▶ [DATASET CONTENT]:
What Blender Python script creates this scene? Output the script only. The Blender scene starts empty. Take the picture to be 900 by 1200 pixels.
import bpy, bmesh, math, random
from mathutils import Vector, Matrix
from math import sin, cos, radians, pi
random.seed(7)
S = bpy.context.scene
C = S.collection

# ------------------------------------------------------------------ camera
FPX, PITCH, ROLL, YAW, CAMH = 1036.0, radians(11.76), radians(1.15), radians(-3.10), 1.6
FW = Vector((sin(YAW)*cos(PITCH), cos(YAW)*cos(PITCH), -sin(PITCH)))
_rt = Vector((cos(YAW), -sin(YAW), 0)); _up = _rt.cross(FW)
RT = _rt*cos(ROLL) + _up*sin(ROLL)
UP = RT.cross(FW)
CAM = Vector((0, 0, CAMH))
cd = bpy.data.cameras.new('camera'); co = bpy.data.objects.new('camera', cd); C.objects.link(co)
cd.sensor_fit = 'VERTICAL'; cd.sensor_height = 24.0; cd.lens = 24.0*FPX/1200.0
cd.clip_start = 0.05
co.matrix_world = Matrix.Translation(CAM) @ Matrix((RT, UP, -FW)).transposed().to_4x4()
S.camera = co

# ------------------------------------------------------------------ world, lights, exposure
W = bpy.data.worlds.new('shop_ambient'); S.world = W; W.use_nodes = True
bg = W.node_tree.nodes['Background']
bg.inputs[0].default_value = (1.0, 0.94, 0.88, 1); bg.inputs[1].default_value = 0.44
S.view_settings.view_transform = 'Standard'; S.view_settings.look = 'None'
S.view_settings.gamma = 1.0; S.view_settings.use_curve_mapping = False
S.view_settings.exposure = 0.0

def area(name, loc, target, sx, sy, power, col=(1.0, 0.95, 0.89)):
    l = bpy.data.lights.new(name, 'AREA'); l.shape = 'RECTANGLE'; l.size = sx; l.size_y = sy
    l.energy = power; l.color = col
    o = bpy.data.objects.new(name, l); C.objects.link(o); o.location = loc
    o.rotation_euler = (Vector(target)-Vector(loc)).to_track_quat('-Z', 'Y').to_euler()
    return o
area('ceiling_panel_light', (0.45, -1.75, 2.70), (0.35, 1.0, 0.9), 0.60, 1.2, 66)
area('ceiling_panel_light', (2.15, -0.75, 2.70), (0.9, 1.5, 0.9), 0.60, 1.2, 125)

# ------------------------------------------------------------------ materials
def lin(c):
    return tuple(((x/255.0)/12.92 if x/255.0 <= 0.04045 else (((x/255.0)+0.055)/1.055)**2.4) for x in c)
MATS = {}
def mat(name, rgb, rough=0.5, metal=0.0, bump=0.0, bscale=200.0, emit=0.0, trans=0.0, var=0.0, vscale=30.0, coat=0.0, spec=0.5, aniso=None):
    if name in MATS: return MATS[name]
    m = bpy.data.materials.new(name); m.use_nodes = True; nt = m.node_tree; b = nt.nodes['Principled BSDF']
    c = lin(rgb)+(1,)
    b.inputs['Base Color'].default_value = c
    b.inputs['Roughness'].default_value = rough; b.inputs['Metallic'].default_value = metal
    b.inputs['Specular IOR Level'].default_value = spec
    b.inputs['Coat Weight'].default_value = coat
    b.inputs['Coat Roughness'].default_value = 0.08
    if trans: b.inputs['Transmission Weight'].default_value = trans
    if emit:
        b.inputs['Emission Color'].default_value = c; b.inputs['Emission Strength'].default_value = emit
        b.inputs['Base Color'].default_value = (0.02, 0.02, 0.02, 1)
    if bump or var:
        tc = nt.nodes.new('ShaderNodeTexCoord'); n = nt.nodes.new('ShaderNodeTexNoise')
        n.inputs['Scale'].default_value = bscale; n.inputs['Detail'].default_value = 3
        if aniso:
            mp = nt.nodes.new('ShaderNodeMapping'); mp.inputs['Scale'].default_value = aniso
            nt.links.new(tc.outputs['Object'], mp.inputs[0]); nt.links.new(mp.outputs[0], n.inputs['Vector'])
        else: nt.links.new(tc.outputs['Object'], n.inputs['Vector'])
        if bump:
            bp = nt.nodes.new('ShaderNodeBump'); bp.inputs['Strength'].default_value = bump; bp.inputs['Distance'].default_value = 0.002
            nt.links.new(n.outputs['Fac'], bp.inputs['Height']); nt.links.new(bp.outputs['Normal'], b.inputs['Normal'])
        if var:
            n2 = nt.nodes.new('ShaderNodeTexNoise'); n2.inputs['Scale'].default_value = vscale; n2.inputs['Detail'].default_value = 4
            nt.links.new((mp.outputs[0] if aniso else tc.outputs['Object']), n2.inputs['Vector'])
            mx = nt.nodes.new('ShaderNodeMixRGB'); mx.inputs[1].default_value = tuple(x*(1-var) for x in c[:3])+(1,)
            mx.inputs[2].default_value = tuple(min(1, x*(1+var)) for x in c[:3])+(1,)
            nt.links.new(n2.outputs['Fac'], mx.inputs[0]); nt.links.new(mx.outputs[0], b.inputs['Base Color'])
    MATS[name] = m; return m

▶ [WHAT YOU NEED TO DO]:
Write out the full listing exactly as given.

▶ [EXPECTED ANSWER]:
What Blender Python script creates this scene? Output the script only. The Blender scene starts empty. Take the picture to be 900 by 1200 pixels.
import bpy, bmesh, math, random
from mathutils import Vector, Matrix
from math import sin, cos, radians, pi
random.seed(7)
S = bpy.context.scene
C = S.collection

# ------------------------------------------------------------------ camera
FPX, PITCH, ROLL, YAW, CAMH = 1036.0, radians(11.76), radians(1.15), radians(-3.10), 1.6
FW = Vector((sin(YAW)*cos(PITCH), cos(YAW)*cos(PITCH), -sin(PITCH)))
_rt = Vector((cos(YAW), -sin(YAW), 0)); _up = _rt.cross(FW)
RT = _rt*cos(ROLL) + _up*sin(ROLL)
UP = RT.cross(FW)
CAM = Vector((0, 0, CAMH))
cd = bpy.data.cameras.new('camera'); co = bpy.data.objects.new('camera', cd); C.objects.link(co)
cd.sensor_fit = 'VERTICAL'; cd.sensor_height = 24.0; cd.lens = 24.0*FPX/1200.0
cd.clip_start = 0.05
co.matrix_world = Matrix.Translation(CAM) @ Matrix((RT, UP, -FW)).transposed().to_4x4()
S.camera = co

# ------------------------------------------------------------------ world, lights, exposure
W = bpy.data.worlds.new('shop_ambient'); S.world = W; W.use_nodes = True
bg = W.node_tree.nodes['Background']
bg.inputs[0].default_value = (1.0, 0.94, 0.88, 1); bg.inputs[1].default_value = 0.44
S.view_settings.view_transform = 'Standard'; S.view_settings.look = 'None'
S.view_settings.gamma = 1.0; S.view_settings.use_curve_mapping = False
S.view_settings.exposure = 0.0

def area(name, loc, target, sx, sy, power, col=(1.0, 0.95, 0.89)):
    l = bpy.data.lights.new(name, 'AREA'); l.shape = 'RECTANGLE'; l.size = sx; l.size_y = sy
    l.energy = power; l.color = col
    o = bpy.data.objects.new(name, l); C.objects.link(o); o.location = loc
    o.rotation_euler = (Vector(target)-Vector(loc)).to_track_quat('-Z', 'Y').to_euler()
    return o
area('ceiling_panel_light', (0.45, -1.75, 2.70), (0.35, 1.0, 0.9), 0.60, 1.2, 66)
area('ceiling_panel_light', (2.15, -0.75, 2.70), (0.9, 1.5, 0.9), 0.60, 1.2, 125)

# ------------------------------------------------------------------ materials
def lin(c):
    return tuple(((x/255.0)/12.92 if x/255.0 <= 0.04045 else (((x/255.0)+0.055)/1.055)**2.4) for x in c)
MATS = {}
def mat(name, rgb, rough=0.5, metal=0.0, bump=0.0, bscale=200.0, emit=0.0, trans=0.0, var=0.0, vscale=30.0, coat=0.0, spec=0.5, aniso=None):
    if name in MATS: return MATS[name]
    m = bpy.data.materials.new(name); m.use_nodes = True; nt = m.node_tree; b = nt.nodes['Principled BSDF']
    c = lin(rgb)+(1,)
    b.inputs['Base Color'].default_value = c
    b.inputs['Roughness'].default_value = rough; b.inputs['Metallic'].default_value = metal
    b.inputs['Specular IOR Level'].default_value = spec
    b.inputs['Coat Weight'].default_value = coat
    b.inputs['Coat Roughness'].default_value = 0.08
    if trans: b.inputs['Transmission Weight'].default_value = trans
    if emit:
        b.inputs['Emission Color'].default_value = c; b.inputs['Emission Strength'].default_value = emit
        b.inputs['Base Color'].default_value = (0.02, 0.02, 0.02, 1)
    if bump or var:
        tc = nt.nodes.new('ShaderNodeTexCoord'); n = nt.nodes.new('ShaderNodeTexNoise')
        n.inputs['Scale'].default_value = bscale; n.inputs['Detail'].default_value = 3
        if aniso:
            mp = nt.nodes.new('ShaderNodeMapping'); mp.inputs['Scale'].default_value = aniso
            nt.links.new(tc.outputs['Object'], mp.inputs[0]); nt.links.new(mp.outputs[0], n.inputs['Vector'])
        else: nt.links.new(tc.outputs['Object'], n.inputs['Vector'])
        if bump:
            bp = nt.nodes.new('ShaderNodeBump'); bp.inputs['Strength'].default_value = bump; bp.inputs['Distance'].default_value = 0.002
            nt.links.new(n.outputs['Fac'], bp.inputs['Height']); nt.links.new(bp.outputs['Normal'], b.inputs['Normal'])
        if var:
            n2 = nt.nodes.new('ShaderNodeTexNoise'); n2.inputs['Scale'].default_value = vscale; n2.inputs['Detail'].default_value = 4
            nt.links.new((mp.outputs[0] if aniso else tc.outputs['Object']), n2.inputs['Vector'])
            mx = nt.nodes.new('ShaderNodeMixRGB'); mx.inputs[1].default_value = tuple(x*(1-var) for x in c[:3])+(1,)
            mx.inputs[2].default_value = tuple(min(1, x*(1+var)) for x in c[:3])+(1,)
            nt.links.new(n2.outputs['Fac'], mx.inputs[0]); nt.links.new(mx.outputs[0], b.inputs['Base Color'])
    MATS[name] = m; return m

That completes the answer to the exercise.